By homeschooling his children, Paul Cotton is taking control of the educational -- and ultimately, social and economic -- destinies of his children, making their lives better. Not every parent can -- or even should -- homeschool. But every parent, including black parents, can be more pushy and active in charting the educational course of the lives of their children. Do it. (Photo courtesy of the Houston Chronicle.)

By homeschooling his children, Paul Cotton is taking control of the educational -- and ultimately, social and economic -- destinies of his children, making their lives better. Not every parent can -- or even should -- homeschool. But every parent, including black parents, can be more pushy and active in charting the educational course of the lives of their children. Do it. (Photo courtesy of the Houston Chronicle.)

Commentary and thinking inside all around the dropout nation (updates and new stories marked with an *):

  • Homeschooling: Not just for Fundamentalist Christians anymore: Although the number of black families engaged in homeschooling is still a smidgen of the overall population — a mere 220,000, according to the National Home Education Research Institute (and more likely, a little less than that, if one looks at the 1999 National Center for Educational Statistics data), it has become a choice for middle-class families not too cool with how public schools treat racial minorities, according to the Houston Chronicle. If so, this marks another sea-change in how groups that have been traditionally allied with traditional public education are viewing the status quo.
  • Parental engagement? We need more of it!: And they need to be pushy about it to boot, declares Lord Adonis, Britain’s education minister. If the nation is going to get rid of the most substandard of its public schools, it will be up to parents to eschew those places and head toward with better academic performance. For months, the rival of –and likely successor to — Prime Minister Gordon Brown, Conservative Party leader David Cameron, has been arguing that line. Now, imagine U.S. Secretary of Education Margaret Spellings saying the same thing. Can’t. Proves my point: It will take more federal and state school officials embracing more active parental involvement before parents will dare get themselves entangled in battles with teachers and administrators over the direction of the schools to which parents send their kids.
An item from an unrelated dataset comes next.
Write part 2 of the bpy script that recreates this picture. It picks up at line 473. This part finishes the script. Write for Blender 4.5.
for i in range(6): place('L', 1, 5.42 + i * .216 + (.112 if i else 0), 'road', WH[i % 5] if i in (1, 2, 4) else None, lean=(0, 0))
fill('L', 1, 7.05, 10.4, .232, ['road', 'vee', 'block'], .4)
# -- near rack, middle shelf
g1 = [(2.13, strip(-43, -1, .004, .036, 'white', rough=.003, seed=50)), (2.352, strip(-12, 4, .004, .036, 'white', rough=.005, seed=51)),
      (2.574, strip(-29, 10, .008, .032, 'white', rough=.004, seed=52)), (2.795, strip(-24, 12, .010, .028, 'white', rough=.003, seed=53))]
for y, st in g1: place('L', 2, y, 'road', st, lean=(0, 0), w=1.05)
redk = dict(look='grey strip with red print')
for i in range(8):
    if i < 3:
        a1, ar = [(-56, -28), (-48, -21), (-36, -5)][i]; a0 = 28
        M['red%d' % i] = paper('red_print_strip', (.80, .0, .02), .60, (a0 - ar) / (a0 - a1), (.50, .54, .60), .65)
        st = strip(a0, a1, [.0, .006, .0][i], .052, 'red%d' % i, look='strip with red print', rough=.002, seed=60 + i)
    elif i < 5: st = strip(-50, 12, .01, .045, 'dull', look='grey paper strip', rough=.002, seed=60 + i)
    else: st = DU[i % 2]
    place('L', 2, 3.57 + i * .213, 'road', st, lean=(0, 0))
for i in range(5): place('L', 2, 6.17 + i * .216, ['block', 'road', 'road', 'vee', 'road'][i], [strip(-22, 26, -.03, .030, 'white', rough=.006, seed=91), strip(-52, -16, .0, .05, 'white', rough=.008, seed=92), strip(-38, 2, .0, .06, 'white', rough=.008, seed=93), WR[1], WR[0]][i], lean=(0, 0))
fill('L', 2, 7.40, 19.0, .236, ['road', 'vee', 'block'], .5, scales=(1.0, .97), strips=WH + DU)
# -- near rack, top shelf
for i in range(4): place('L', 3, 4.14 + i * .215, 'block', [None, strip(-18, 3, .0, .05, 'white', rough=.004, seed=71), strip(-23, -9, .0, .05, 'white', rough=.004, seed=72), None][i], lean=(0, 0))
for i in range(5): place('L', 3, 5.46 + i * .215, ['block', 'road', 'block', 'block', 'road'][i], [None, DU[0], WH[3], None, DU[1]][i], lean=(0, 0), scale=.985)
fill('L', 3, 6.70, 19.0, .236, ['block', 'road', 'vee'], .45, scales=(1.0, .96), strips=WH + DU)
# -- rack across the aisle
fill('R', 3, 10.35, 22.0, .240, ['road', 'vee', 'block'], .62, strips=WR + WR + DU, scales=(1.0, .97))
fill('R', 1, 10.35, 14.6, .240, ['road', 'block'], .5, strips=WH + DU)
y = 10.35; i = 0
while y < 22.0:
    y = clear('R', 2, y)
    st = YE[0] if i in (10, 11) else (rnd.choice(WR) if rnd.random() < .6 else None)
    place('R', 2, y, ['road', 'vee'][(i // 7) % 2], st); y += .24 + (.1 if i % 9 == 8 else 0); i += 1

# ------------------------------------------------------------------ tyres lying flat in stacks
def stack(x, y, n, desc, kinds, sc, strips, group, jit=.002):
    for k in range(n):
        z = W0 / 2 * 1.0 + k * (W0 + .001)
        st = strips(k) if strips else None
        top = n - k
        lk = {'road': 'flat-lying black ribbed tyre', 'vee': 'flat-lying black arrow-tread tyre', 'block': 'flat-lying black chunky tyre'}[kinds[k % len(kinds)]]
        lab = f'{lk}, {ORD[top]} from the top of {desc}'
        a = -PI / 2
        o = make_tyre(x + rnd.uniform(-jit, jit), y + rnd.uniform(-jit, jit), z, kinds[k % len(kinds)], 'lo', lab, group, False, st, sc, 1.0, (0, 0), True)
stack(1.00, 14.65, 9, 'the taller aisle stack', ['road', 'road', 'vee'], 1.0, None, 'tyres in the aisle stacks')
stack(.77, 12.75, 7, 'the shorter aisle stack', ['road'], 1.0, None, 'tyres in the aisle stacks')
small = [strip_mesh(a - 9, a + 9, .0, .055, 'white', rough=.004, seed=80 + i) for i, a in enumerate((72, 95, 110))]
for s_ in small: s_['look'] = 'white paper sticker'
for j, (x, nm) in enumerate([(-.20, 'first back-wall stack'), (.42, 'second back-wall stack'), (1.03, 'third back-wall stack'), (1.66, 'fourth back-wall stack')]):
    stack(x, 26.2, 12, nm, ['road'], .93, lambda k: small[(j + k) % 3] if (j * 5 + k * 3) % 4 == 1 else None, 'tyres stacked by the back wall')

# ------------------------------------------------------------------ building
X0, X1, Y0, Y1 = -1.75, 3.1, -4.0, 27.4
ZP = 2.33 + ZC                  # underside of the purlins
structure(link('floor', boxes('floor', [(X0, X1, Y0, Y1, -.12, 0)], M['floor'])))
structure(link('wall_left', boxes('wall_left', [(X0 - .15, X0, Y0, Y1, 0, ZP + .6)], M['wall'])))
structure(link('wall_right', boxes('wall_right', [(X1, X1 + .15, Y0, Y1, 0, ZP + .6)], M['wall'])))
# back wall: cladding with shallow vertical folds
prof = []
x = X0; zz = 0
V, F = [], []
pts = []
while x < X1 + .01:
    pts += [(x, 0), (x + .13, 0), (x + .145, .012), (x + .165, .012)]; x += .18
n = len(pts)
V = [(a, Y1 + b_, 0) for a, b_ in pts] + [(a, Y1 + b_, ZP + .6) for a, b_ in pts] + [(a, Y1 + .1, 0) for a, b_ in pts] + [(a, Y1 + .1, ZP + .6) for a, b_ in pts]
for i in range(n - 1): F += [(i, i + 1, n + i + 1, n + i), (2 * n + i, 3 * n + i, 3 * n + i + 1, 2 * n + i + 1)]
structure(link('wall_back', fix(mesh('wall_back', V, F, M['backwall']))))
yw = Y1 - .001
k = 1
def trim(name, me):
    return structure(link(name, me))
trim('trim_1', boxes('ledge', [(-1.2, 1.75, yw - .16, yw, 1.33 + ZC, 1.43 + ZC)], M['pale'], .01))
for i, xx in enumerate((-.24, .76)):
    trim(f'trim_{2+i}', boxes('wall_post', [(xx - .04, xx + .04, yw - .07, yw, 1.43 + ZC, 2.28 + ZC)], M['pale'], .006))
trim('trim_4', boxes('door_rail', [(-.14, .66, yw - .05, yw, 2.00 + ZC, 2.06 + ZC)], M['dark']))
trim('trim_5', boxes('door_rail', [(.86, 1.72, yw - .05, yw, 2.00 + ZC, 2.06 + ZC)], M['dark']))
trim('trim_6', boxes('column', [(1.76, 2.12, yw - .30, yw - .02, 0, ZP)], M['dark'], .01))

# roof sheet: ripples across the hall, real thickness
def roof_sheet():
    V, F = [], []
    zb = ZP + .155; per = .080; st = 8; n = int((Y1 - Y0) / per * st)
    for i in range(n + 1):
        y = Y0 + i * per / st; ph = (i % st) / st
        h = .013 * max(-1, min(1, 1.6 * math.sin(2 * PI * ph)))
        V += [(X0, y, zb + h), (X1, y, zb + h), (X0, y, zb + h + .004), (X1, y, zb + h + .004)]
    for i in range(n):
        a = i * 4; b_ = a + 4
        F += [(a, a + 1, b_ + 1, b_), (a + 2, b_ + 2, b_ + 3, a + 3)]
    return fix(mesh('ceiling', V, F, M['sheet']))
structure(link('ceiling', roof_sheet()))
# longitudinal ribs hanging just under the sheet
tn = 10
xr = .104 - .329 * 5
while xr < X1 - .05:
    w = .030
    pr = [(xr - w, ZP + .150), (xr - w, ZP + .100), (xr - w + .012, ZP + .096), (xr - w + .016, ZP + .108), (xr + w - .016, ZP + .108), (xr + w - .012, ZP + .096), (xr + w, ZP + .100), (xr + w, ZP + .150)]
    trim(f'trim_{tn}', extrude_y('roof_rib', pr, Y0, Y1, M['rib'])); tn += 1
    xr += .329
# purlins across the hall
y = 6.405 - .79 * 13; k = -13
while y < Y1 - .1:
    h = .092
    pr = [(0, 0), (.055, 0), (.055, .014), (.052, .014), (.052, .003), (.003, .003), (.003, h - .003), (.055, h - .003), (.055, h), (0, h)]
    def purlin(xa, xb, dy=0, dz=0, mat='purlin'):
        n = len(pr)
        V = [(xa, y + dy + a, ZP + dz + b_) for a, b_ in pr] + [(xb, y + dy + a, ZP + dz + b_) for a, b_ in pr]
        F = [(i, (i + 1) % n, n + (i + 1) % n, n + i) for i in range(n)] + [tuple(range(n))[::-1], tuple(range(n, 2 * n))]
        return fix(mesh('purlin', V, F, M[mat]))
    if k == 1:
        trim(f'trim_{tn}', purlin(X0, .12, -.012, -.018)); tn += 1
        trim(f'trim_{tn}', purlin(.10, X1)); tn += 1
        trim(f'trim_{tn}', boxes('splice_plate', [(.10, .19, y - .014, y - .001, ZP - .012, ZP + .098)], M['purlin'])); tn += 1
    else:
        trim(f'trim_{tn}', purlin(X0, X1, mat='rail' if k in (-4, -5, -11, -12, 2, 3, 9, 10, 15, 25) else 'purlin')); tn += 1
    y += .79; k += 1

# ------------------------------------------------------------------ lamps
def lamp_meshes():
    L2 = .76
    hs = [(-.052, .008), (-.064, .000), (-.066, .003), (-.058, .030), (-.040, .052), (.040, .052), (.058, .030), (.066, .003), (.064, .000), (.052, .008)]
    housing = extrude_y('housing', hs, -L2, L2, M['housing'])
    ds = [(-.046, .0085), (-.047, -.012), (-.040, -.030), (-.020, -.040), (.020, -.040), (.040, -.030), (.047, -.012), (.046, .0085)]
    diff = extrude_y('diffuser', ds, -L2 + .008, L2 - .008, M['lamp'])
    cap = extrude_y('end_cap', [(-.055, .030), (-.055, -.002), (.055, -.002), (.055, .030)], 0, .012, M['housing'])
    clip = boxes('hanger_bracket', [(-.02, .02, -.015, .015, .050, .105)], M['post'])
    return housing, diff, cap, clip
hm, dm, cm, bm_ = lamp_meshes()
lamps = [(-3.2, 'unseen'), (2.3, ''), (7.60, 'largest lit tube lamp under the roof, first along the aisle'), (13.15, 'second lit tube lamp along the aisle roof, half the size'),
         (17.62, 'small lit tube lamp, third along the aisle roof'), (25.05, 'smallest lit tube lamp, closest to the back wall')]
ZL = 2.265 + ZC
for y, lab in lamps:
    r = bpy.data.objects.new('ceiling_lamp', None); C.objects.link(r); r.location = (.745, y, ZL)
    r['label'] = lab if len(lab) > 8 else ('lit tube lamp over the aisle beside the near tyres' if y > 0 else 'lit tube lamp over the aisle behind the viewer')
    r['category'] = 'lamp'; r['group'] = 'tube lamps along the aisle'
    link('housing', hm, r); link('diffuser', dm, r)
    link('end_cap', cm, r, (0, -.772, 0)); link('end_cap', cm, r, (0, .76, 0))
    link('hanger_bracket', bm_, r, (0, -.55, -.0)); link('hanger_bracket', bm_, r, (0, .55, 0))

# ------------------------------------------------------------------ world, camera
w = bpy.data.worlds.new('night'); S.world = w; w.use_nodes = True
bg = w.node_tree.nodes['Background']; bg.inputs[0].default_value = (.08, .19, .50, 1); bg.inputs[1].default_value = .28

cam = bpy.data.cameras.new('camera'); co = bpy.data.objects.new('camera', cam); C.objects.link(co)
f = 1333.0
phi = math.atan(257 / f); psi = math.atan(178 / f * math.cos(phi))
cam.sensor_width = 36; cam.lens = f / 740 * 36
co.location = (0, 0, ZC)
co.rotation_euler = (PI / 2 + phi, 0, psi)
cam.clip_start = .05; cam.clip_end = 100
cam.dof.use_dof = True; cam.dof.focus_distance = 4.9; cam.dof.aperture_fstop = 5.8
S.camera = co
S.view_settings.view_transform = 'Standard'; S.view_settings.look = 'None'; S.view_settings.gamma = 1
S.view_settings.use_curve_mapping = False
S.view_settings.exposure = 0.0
  • Speaking of substandard: The Spring Branch Independent School District in Houston may join Dallas Independent schools in watering down standards; this time, the school board appointed a committee looking into limiting the amount of homework given to students, reports the Houston Chronicle. Why? The poor children are being stressed out. Actually, it’s the suburban parents of the district who are stressed out by actually having to be parents. Again, like the battle against standardized testing, which has suburbanites allied with teachers’ unions and suburban school districts against urban districts and school reformers on both the left and right, this is another lifestyle argument that has little to do with actually dealing with the reality that suburban school districts are often doing no better in elevating the academic performance of the children in their care than urban counterparts.
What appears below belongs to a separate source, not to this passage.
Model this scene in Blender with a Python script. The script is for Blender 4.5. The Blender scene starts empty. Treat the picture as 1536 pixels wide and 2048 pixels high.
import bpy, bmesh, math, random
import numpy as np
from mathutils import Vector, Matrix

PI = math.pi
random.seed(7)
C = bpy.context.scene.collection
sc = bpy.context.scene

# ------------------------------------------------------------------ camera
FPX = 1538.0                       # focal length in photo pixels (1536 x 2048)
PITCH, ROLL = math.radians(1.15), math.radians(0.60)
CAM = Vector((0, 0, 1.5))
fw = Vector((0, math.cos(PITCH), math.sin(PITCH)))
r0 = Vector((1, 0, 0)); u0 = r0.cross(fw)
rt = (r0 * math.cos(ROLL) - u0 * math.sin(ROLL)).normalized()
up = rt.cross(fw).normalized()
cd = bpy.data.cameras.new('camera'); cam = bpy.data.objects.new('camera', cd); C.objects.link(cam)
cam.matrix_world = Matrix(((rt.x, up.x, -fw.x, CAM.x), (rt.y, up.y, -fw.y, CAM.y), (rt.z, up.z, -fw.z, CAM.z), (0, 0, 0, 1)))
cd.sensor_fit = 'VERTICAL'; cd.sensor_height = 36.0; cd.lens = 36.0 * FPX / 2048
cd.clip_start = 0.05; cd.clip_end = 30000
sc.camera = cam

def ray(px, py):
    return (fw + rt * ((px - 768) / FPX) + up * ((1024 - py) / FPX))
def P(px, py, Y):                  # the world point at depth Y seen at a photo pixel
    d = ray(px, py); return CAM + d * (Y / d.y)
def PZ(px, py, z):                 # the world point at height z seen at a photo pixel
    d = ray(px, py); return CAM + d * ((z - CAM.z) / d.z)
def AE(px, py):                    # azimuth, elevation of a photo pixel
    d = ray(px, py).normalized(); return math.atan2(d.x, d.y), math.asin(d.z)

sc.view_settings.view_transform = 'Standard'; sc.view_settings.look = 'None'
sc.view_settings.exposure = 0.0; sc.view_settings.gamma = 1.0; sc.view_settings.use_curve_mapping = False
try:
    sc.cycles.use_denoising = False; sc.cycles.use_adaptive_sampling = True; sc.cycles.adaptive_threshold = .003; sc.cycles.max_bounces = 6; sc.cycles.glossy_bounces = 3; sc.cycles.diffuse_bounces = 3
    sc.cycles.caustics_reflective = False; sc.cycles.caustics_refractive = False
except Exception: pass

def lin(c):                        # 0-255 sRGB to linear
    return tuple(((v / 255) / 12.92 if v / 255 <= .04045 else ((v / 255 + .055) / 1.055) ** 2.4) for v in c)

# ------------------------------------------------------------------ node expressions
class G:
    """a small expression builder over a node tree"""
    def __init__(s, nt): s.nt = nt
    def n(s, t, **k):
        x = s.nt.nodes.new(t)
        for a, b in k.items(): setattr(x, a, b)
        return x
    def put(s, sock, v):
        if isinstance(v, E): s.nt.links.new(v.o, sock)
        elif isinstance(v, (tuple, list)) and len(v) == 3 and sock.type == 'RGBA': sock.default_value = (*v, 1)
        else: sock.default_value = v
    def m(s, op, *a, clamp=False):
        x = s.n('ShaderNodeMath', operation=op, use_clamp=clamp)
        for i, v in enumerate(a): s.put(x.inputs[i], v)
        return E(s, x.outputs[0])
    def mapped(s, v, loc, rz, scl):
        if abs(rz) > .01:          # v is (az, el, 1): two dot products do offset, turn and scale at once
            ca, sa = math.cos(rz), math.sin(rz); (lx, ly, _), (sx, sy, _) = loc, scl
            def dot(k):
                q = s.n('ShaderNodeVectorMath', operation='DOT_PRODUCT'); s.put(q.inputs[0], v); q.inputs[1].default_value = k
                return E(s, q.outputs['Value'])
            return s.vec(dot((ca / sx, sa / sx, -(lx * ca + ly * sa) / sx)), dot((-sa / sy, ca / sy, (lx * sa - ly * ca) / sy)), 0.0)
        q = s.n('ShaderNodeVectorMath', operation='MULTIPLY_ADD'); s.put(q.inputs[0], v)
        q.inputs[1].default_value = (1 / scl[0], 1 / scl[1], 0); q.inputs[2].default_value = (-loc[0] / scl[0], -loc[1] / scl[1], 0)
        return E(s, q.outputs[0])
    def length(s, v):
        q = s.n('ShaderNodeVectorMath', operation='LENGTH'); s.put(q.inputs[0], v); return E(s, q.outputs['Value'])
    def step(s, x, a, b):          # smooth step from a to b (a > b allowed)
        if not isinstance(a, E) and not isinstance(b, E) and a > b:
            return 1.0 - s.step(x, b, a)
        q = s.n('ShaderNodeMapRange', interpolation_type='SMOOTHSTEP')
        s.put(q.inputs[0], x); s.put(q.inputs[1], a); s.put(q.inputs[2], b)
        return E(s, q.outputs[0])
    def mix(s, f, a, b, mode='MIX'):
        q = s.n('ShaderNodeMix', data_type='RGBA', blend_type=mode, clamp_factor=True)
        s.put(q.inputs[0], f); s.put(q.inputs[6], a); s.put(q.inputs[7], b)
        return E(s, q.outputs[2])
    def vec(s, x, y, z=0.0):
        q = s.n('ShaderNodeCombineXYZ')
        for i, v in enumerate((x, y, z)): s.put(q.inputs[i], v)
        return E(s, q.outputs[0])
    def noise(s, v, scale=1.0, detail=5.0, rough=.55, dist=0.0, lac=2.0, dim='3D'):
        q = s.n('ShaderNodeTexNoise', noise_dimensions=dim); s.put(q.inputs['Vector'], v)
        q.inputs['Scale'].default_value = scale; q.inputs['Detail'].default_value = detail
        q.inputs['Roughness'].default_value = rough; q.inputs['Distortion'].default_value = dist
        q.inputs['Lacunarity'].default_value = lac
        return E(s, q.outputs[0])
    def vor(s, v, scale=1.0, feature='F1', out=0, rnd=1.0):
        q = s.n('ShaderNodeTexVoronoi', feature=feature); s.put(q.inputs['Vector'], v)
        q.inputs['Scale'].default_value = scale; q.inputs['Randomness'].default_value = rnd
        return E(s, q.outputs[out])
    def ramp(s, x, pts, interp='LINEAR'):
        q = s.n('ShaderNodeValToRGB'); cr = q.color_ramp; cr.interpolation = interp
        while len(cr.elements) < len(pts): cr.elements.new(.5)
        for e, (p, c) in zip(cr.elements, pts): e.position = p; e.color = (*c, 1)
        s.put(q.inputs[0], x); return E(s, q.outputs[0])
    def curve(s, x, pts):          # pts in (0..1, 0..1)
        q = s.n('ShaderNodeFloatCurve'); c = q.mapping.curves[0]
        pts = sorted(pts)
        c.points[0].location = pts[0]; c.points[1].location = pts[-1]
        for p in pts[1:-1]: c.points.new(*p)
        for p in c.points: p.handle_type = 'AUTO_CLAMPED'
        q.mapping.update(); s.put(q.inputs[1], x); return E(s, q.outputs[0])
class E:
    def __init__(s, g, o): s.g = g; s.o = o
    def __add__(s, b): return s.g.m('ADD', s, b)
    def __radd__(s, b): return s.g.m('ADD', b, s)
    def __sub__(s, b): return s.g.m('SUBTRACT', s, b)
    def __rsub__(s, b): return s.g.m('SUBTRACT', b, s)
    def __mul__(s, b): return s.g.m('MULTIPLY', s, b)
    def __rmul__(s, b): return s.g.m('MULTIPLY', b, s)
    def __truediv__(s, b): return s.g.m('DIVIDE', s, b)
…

  • Attempting to keep them in school: Fifty percent of students in Muskegon High School in Michigan drop out, thus making the school a major dropout factory outside of Detroit. So the school district is looking at ways to stem the tide, according to the Muskegon Chronicle. One move: Hire specialists such as Chandar Ricks to focus on getting kids back in school and keeping the at-risk students inside. This is an approach that has been taken by districts such as Indianapolis Public Schools earlier in the decade, with smattering of success. And although it is a good move on the district’s part to do this, it must also look at the long-term curriculum and instruction issues that are among the underlying causes of students leaving before they graduate high school.
  • A new relationship with teachers’ unions: Ever since the Progressive Policy Institute’s school reform efforts in the 1990s (then led by Eduwonk’s Andy Rotherham), centrist Democrats and a new generation of black leaders in the party have viewed the arguments made by teachers unions more skeptically than the rest of the base. Now that big-city mayors such as Chicago’s Richard Daley and Adrian Fenty of Washington, D.C., are taking control of traditional public school districts, the unions are getting even less sympathy. This, along with the development of groups such as Joe Williams’ Democrats For Education Reform and primary victories by its supporters — including Denver’s Jared Polis — is making things less comfortable for the AFT and NEA. Mickey Kaus finally realizes this while in Denver during coverage of a Democratic convention shindig. (Hat tip to Joanne Jacobs).